Pour continuer à filer la métaphore musicale, disons qu’on pourrait presque parler de plaintes relevant d’ un blues (mais dans l’esprit, bien sûr, l’intention) de facture classique (roots voire) chez Valère Novarina. Ainsi, dans tel duo de L’Opérette imaginaire, le temps qui passe et l’entropie sont évoqués en termes relativement simples, exactement comme en un blues déchirant fait de constats terribles :

‘J’achète que des choses qui cassent / Je mange jamais qu’du temps qui passe / Jusqu’à ce que l’temps lui-même trépasse / Y a aucune solution […] / Le temps augmente, y s’accumule / Moi je t’le dis, pour t’consoler /Y a de plus en plus de passé. ’

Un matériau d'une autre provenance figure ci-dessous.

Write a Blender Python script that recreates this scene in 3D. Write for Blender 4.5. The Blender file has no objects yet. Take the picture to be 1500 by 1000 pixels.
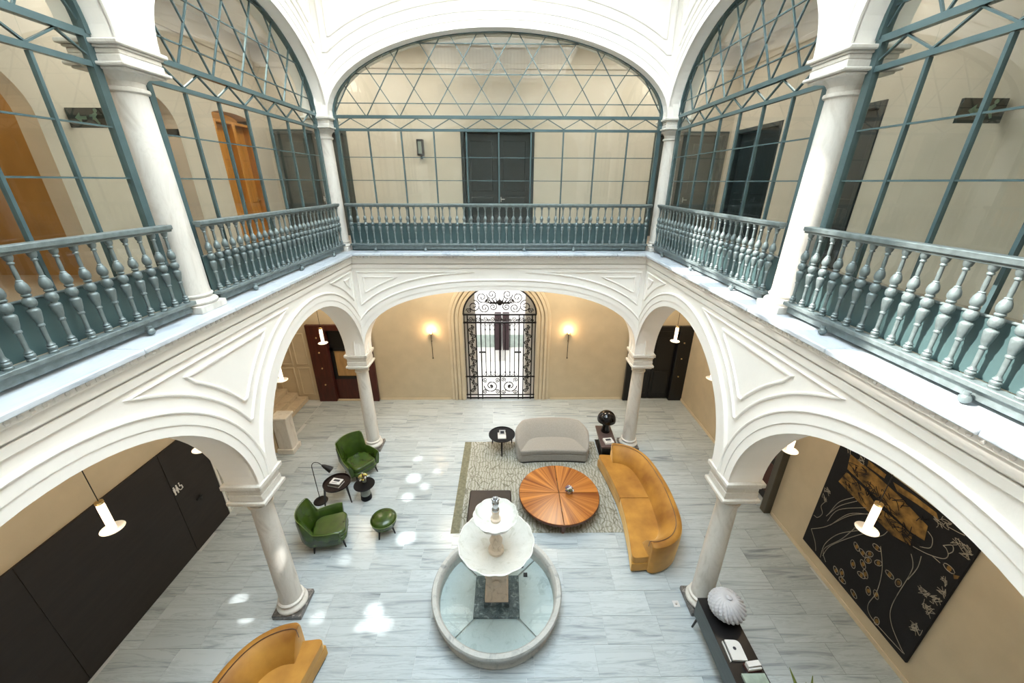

Dans ce cas-là, il y a comme un vertige de la mort et du temps qui passe. La solitude et l’angoisse face à la mort se retrouve dans la « chanson suspecte chantée par Michel Baudinat » de L’Opérette imaginaire (pp. 13 14) :

‘Qui c’est qui m’ramassera / Une fois qu’j’m’étendrai là ? […] / Poussière, tu me repousses hors d’la lumière / Moi je t’le dis : derrière ? /Derrière la vie… qu’y-a-t-y ?’

Certes, et ne l’oublions pas, ce sont là des passages d’airs d’opérette. Mais, dans l’esprit, la rhétorique, ce sont comme des blues fort âpres, faulknériens et pouvant surtout s’appliquer à des motifs beaucoup plus communs, classiques, de plainte…

Dans les sujets habituels de la musique blues, il y a bien sûr ce que Bashung, ce Novarina de la chanson, nommerait peut-être les « vertiges de l’amour », tels que chantés, « en ritournelle, puis en yodl néantique », par la Femme Pantagonique à la page 134 de L’Opérette imaginaire :

‘L’amour n’est pour moi qu’un tourment / Qui m’entraîne […] / L’amour n’est pour moi qu’un torrent / Qui m’emmène […] / L’amour se perd dans un torrent […] / L’amour se perd dans l’océan… / Mon amour, oh non… par ma bouche / Ton nom ne s’ra pas prononcé / L’amour n’est pour moi qu’un néant.’

Pourtant, l’amour est parfois présenté de façon moins ambiguë ; de même, le vertige qu’il implique ne concerne pas que la femme aimée. Ainsi, aux pages 151-152 de L’Acte inconnu (un acte de chair ?), on se sent « voler d’joie », on est plein d’amour pour tout et on donne de soi (de son temps ou en envoyant des ondes positives) à tous les êtres (« chien qui passe » et « hommes d’ici » mais aussi « note de musique », « eau qui va », « pierres » et « silences ») même si la pointe sera un classique de la chanson d’amour puisque c’est aux « yeux placés sur ton front » (l’aimée étant sans doute d’origine martienne) que l’on fera allusion. La joie et l’amour sont tels qu’ils permettent une forme de résurrection : « Beaucoup de ceux qui dorment dans la terre / De la poussière se réveilleront ».

Enfin, dans L’Opérette imaginaire (p. 22), on chante certes l’amour donné à des objets se confondant avec des êtres (« lorsque j’achète un objet paire », etc.) mais c’est une manière pour l’auteur de se moquer de la folie consumériste de l’Homme de Societ : rien à voir donc avec un « Vertige de l’Amour » avec un grand A.